Madabout you're right, it IS a shit way of living. For me I don't think I even recognised how shit until after we had split, and although I was sad I remember this sudden dawning recognition that I had been afraid for a very long time. Always was wondering what else I might find out.

Now yep I am single - but I don't have to be afraid all the time. It's very liberating!

Sweetpud I know all too well what it's like where you are but your husband's position concerns me. Especially He will never admit to doing anything wrong, and though we don't discuss the past, I know for certain that he would still state that he done no wrong at all and that I became ill over it because I didn't trust him or believe him when he was totally innocent!

Whether or not he intended to cause harm to you, he did.

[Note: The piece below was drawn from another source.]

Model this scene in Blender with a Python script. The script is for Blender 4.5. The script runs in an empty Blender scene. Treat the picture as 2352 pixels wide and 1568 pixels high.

I know one married couple where the wife asked to go to counselling and he responded with "I don't have a problem" - this reminds me of that.

You asked for views - well, there are two main choices here - you either bring it out into the open, or you don't.

If you don't, which sounds the way you would prefer in order to avoid a row, then you are going to have to find a way to handle these suspicions without making yourself literally ill. (As he might be innocent of any actual dodginess if you see what I mean.) I'd strongly suggest a counsellor to you personally - I think they'd be better placed to either support you in accepting your marriage/husband in a way that won't leave you back needing to see a GP, or in confronting him and handling the fallout.

But please, please do not go on suffering in silence. Whether he is innocent or not, you are feeling awful already, and that part really needs to be handled. Marriages do survive affairs - but it takes work. Ideally that should be from both of you, but my own counsellor taught me not to judge others by my own standards since we are all different!

Wish you the very very best of luck whatever happens next.